→ Exercise goal:
Begin at the first line below and copy each line exactly, ending with the line where "R = math.radians" appears.

→ Records from a dataset:
^^^^^^^^^^^^^^^^

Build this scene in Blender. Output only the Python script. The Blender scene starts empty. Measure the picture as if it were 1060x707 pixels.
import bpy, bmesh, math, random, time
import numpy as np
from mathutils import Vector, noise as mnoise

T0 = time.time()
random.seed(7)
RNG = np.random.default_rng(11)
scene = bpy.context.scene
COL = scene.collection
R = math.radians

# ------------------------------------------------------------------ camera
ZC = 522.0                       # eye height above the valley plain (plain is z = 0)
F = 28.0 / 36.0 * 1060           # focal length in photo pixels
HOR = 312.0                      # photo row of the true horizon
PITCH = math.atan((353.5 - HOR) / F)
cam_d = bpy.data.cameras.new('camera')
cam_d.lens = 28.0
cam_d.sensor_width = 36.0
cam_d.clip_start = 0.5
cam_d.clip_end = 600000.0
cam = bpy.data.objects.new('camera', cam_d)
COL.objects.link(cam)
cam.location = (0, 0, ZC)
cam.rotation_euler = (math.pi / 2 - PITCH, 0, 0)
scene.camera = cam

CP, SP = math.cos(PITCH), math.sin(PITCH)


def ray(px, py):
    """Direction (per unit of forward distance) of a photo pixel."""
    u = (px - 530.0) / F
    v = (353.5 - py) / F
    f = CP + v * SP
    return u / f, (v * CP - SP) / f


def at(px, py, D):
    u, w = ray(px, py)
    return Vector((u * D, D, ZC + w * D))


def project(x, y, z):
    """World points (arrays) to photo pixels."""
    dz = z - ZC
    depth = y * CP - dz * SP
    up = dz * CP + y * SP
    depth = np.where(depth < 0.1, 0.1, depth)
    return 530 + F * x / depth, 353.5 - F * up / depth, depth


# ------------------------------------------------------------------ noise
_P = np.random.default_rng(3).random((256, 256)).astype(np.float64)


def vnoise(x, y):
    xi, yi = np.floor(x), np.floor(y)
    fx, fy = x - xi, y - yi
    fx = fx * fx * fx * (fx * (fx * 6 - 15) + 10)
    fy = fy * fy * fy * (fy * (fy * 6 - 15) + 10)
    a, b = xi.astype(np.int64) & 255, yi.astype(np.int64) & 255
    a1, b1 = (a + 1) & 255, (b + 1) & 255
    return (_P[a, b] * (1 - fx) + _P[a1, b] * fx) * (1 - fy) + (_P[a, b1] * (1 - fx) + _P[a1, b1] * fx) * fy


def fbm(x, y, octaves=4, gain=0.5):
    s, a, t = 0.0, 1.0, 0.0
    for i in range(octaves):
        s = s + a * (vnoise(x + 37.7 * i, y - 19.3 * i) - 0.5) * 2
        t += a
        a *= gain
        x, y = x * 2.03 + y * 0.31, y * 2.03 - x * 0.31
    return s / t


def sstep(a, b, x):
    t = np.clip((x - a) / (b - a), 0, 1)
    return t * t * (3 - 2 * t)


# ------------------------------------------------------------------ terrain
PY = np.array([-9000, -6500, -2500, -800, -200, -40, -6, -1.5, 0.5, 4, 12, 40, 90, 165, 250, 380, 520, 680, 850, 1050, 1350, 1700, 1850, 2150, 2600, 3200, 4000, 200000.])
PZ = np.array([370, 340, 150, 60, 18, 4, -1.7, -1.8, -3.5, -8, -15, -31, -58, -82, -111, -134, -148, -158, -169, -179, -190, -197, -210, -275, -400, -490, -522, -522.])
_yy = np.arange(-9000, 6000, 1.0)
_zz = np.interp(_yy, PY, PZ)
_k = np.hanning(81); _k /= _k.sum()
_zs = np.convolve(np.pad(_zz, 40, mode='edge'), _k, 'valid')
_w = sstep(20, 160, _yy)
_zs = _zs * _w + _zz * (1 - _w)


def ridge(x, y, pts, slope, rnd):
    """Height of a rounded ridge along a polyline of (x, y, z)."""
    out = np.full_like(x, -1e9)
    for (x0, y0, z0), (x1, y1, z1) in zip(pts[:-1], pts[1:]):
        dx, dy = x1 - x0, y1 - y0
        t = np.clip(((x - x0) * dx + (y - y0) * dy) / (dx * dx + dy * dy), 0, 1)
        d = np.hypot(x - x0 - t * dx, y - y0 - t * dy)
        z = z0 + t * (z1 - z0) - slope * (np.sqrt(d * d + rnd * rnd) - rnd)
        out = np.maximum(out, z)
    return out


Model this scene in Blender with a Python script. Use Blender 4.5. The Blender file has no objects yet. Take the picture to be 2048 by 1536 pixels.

^^^^^^^^^^^^^^^^

→ Output of the exercise:
Build this scene in Blender. Output only the Python script. The Blender scene starts empty. Measure the picture as if it were 1060x707 pixels.
import bpy, bmesh, math, random, time
import numpy as np
from mathutils import Vector, noise as mnoise

T0 = time.time()
random.seed(7)
RNG = np.random.default_rng(11)
scene = bpy.context.scene
COL = scene.collection
R = math.radians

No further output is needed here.